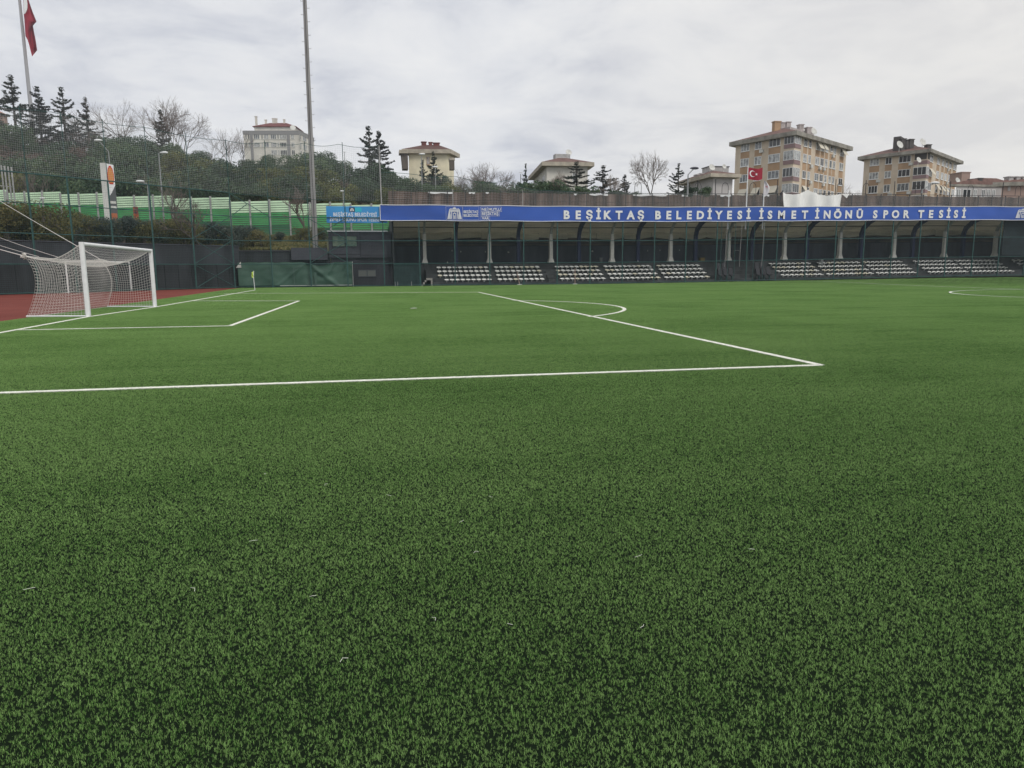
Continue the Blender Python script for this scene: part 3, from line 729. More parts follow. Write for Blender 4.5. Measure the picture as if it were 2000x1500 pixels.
part('poster', mb, mat('poster_print', (.45, .12, .05), .6, nscale=1.7, col2=(.03, .03, .05), detail=2), ps)

# ================================================================ TARPAULIN SHELTER, CHANGING BLOCK, BLUE SIGN
TARP = mat('green_tarpaulin', (.055, .12, .085), .5, nscale=.5, namt=.15, spec=.4)
tp = thing('tarpaulin_shelter', 'low shelter wrapped in a wrinkled dark green tarpaulin by the corner flag', 'shelter', (2.4, 40, 0))
def tarp_top(X): return 2.30-.34*math.exp(-((X-4.6)/1.0)**2)-.05*math.sin(X*2.1)**2
def TPf(u, v):
    X = -2.6+10.2*u; zt = tarp_top(X); z = .17+(zt-.17)*v
    fold = .05*math.sin(X*2.3+v*3)+.10*math.exp(-((X-4.9+(v-.5)*2.2)/.28)**2)+.08*math.exp(-((X-1.9-(v-.4)*2.6)/.2)**2)+.05*mnoise.noise(Vector((X*1.5, z*2, 0)))+.09*math.exp(-((X-6.0+(1-v)*1.4)/.16)**2)*v+.05*math.sin(14*v+X)*math.exp(-((X-4.9)/.9)**2)
    return (X, 39.92-fold, z)
mb = MB(); mb.sheet(TPf, 120, 16, thick=(0, .02, 0)); part('tarpaulin', mb, TARP, tp, sm=True)
mb = MB(); mb.sheet(lambda u, v: (-2.6+10.2*u, 39.96+1.5*v, tarp_top(-2.6+10.2*u)-.12*math.sin(math.pi*v)), 60, 4, thick=(0, 0, -.02)); part('top_cover', mb, TARP, tp, sm=True)
mb = MB(); mb.box((-2.6, 39.98, -.05), (7.58, 41.5, .12)); part('plinth', mb, mat('plinth_shade', (.03, .03, .03), .9), tp)  # dark colour stands in for the shadow below the tarpaulin edge
mb = MB(); mb.box((1.0, 39.86, .125), (7.5, 39.93, .165)); part('bottom_bar', mb, DWHITE, tp)
mb = MB(); mb.tube([(7.6, 39.85, 0), (7.6, 39.85, 2.32)], .03, 6); part('frame_pole', mb, GALV, tp)
mb = MB(); mb.add([(-2.75, 39.80, 1.80), (-2.28, 39.80, 1.80), (-2.30, 39.80, 2.34), (-2.75, 39.82, 1.80), (-2.28, 39.82, 1.80), (-2.30, 39.82, 2.34)], [(0, 1, 2), (5, 4, 3), (0, 3, 4, 1), (1, 4, 5, 2), (2, 5, 3, 0)]); part('corner_patch', mb, DWHITE, tp)
mb = MB()
for (x0, x1, z0, z1) in ((2.28, 2.33, .2, 1.85), (2.33, 3.0, 1.80, 1.85)): mb.box((x0, 39.74, z0), (x1, 39.76, z1))
part('door_outline', mb, mat('tarp_light', (.09, .15, .12), .6), tp)
for x in (3.72, 4.12):
    mb = MB(); mb.box((x, 39.72, .2), (x+.2, 39.735, 1.35)); part('window_strip', mb, mat('tarp_strip', (.07, .13, .10), .4), tp)

cb = thing('changing_block', 'two storey charcoal block with small windows beside the green shelter', 'building', (8.6, 41.5, 0))
mb = MB(); mb.box((5.42, 41.5, 2.72), (11.28, 45.2, 5.12)); part('upper_storey', mb, CHAR3, cb)
mb = MB(); mb.box((5.6, 41.62, -.1), (11.32, 45.0, 2.70)); part('lower_storey', mb, CHAR, cb)
mb = MB(); mb.box((5.35, 41.38, 5.12), (11.0, 45.3, 5.22)); part('roof_edge', mb, WHITE, cb)
mb = MB(); mb.box((5.40, 41.44, 2.66), (11.32, 41.498, 2.78)); mb.box((8.32, 41.45, 2.78), (8.42, 41.498, 5.1)); mb.box((5.42, 41.46, 2.98), (8.32, 41.498, 3.04)); mb.box((8.5, 41.47, 2.9), (11.2, 41.498, 2.94)); mb.box((8.5, 41.47, 4.9), (11.2, 41.498, 4.94)); part('trim', mb, CHAR, cb)
def window(par, x0, x1, z0, z1, Y, split=(.5,), fm=CHAR, pm_=DGLASS, dep=.06):
    f = MB(); t = .07
    f.box((x0, Y-dep, z0), (x1, Y-.002, z0+t)); f.box((x0, Y-dep, z1-t), (x1, Y-.002, z1)); f.box((x0, Y-dep, z0+t), (x0+t, Y-.002, z1-t)); f.box((x1-t, Y-dep, z0+t), (x1, Y-.002, z1-t))
    for s_ in split: xm = x0+(x1-x0)*s_; f.box((xm-t*.6, Y-dep, z0+t), (xm+t*.6, Y-.002, z1-t))
    w = part('window', f, fm, par)
    p = MB(); p.box((x0+t, Y-.03, z0+t), (x1-t, Y-.003, z1-t)); part('pane', p, pm_, w)
window(cb, *(gy(648, 470, 41.5)[0], gy(698, 470, 41.5)[0]), gy(670, 482.5, 41.5)[2], gy(670, 460, 41.5)[2], 41.5, (.52,), CHAR, mat('green_reflection', (.05, .12, .085), .2, spec=.6, nscale=1.2, col2=(.16, .22, .14)))  # the light green reflection is put into the upper pane colour
window(cb, gy(699, 534, 41.6)[0], gy(735, 534, 41.6)[0], gy(700, 541, 41.6)[2], gy(700, 526.5, 41.6)[2], 41.62, (.5,), CHAR3, mat('dull_glass', (.13, .14, .13), .3))
gm = thing('windbreak', 'dark green screen panel between the charcoal block and the seating', 'screen', (12.6, 40.2, 0))
mb = MB(); mb.box((11.4, 40.2, 0), (14.0, 40.26, 1.98)); part('screen', mb, mat('dark_screen', (.022, .045, .045), .85, nscale=1.5, namt=.2), gm)
mb = MB(); mb.box((11.4, 40.14, 1.98), (14.0, 40.3, 2.03)); part('top_rail', mb, TEAL, gm)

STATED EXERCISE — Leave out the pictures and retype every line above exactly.

IN RESPONSE —
Continue the Blender Python script for this scene: part 3, from line 729. More parts follow. Write for Blender 4.5. Measure the picture as if it were 2000x1500 pixels.
part('poster', mb, mat('poster_print', (.45, .12, .05), .6, nscale=1.7, col2=(.03, .03, .05), detail=2), ps)

# ================================================================ TARPAULIN SHELTER, CHANGING BLOCK, BLUE SIGN
TARP = mat('green_tarpaulin', (.055, .12, .085), .5, nscale=.5, namt=.15, spec=.4)
tp = thing('tarpaulin_shelter', 'low shelter wrapped in a wrinkled dark green tarpaulin by the corner flag', 'shelter', (2.4, 40, 0))
def tarp_top(X): return 2.30-.34*math.exp(-((X-4.6)/1.0)**2)-.05*math.sin(X*2.1)**2
def TPf(u, v):
    X = -2.6+10.2*u; zt = tarp_top(X); z = .17+(zt-.17)*v
    fold = .05*math.sin(X*2.3+v*3)+.10*math.exp(-((X-4.9+(v-.5)*2.2)/.28)**2)+.08*math.exp(-((X-1.9-(v-.4)*2.6)/.2)**2)+.05*mnoise.noise(Vector((X*1.5, z*2, 0)))+.09*math.exp(-((X-6.0+(1-v)*1.4)/.16)**2)*v+.05*math.sin(14*v+X)*math.exp(-((X-4.9)/.9)**2)
    return (X, 39.92-fold, z)
mb = MB(); mb.sheet(TPf, 120, 16, thick=(0, .02, 0)); part('tarpaulin', mb, TARP, tp, sm=True)
mb = MB(); mb.sheet(lambda u, v: (-2.6+10.2*u, 39.96+1.5*v, tarp_top(-2.6+10.2*u)-.12*math.sin(math.pi*v)), 60, 4, thick=(0, 0, -.02)); part('top_cover', mb, TARP, tp, sm=True)
mb = MB(); mb.box((-2.6, 39.98, -.05), (7.58, 41.5, .12)); part('plinth', mb, mat('plinth_shade', (.03, .03, .03), .9), tp)  # dark colour stands in for the shadow below the tarpaulin edge
mb = MB(); mb.box((1.0, 39.86, .125), (7.5, 39.93, .165)); part('bottom_bar', mb, DWHITE, tp)
mb = MB(); mb.tube([(7.6, 39.85, 0), (7.6, 39.85, 2.32)], .03, 6); part('frame_pole', mb, GALV, tp)
mb = MB(); mb.add([(-2.75, 39.80, 1.80), (-2.28, 39.80, 1.80), (-2.30, 39.80, 2.34), (-2.75, 39.82, 1.80), (-2.28, 39.82, 1.80), (-2.30, 39.82, 2.34)], [(0, 1, 2), (5, 4, 3), (0, 3, 4, 1), (1, 4, 5, 2), (2, 5, 3, 0)]); part('corner_patch', mb, DWHITE, tp)
mb = MB()
for (x0, x1, z0, z1) in ((2.28, 2.33, .2, 1.85), (2.33, 3.0, 1.80, 1.85)): mb.box((x0, 39.74, z0), (x1, 39.76, z1))
part('door_outline', mb, mat('tarp_light', (.09, .15, .12), .6), tp)
for x in (3.72, 4.12):
    mb = MB(); mb.box((x, 39.72, .2), (x+.2, 39.735, 1.35)); part('window_strip', mb, mat('tarp_strip', (.07, .13, .10), .4), tp)

cb = thing('changing_block', 'two storey charcoal block with small windows beside the green shelter', 'building', (8.6, 41.5, 0))
mb = MB(); mb.box((5.42, 41.5, 2.72), (11.28, 45.2, 5.12)); part('upper_storey', mb, CHAR3, cb)
mb = MB(); mb.box((5.6, 41.62, -.1), (11.32, 45.0, 2.70)); part('lower_storey', mb, CHAR, cb)
mb = MB(); mb.box((5.35, 41.38, 5.12), (11.0, 45.3, 5.22)); part('roof_edge', mb, WHITE, cb)
mb = MB(); mb.box((5.40, 41.44, 2.66), (11.32, 41.498, 2.78)); mb.box((8.32, 41.45, 2.78), (8.42, 41.498, 5.1)); mb.box((5.42, 41.46, 2.98), (8.32, 41.498, 3.04)); mb.box((8.5, 41.47, 2.9), (11.2, 41.498, 2.94)); mb.box((8.5, 41.47, 4.9), (11.2, 41.498, 4.94)); part('trim', mb, CHAR, cb)
def window(par, x0, x1, z0, z1, Y, split=(.5,), fm=CHAR, pm_=DGLASS, dep=.06):
    f = MB(); t = .07
    f.box((x0, Y-dep, z0), (x1, Y-.002, z0+t)); f.box((x0, Y-dep, z1-t), (x1, Y-.002, z1)); f.box((x0, Y-dep, z0+t), (x0+t, Y-.002, z1-t)); f.box((x1-t, Y-dep, z0+t), (x1, Y-.002, z1-t))
    for s_ in split: xm = x0+(x1-x0)*s_; f.box((xm-t*.6, Y-dep, z0+t), (xm+t*.6, Y-.002, z1-t))
    w = part('window', f, fm, par)
    p = MB(); p.box((x0+t, Y-.03, z0+t), (x1-t, Y-.003, z1-t)); part('pane', p, pm_, w)
window(cb, *(gy(648, 470, 41.5)[0], gy(698, 470, 41.5)[0]), gy(670, 482.5, 41.5)[2], gy(670, 460, 41.5)[2], 41.5, (.52,), CHAR, mat('green_reflection', (.05, .12, .085), .2, spec=.6, nscale=1.2, col2=(.16, .22, .14)))  # the light green reflection is put into the upper pane colour
window(cb, gy(699, 534, 41.6)[0], gy(735, 534, 41.6)[0], gy(700, 541, 41.6)[2], gy(700, 526.5, 41.6)[2], 41.62, (.5,), CHAR3, mat('dull_glass', (.13, .14, .13), .3))
gm = thing('windbreak', 'dark green screen panel between the charcoal block and the seating', 'screen', (12.6, 40.2, 0))
mb = MB(); mb.box((11.4, 40.2, 0), (14.0, 40.26, 1.98)); part('screen', mb, mat('dark_screen', (.022, .045, .045), .85, nscale=1.5, namt=.2), gm)
mb = MB(); mb.box((11.4, 40.14, 1.98), (14.0, 40.3, 2.03)); part('top_rail', mb, TEAL, gm)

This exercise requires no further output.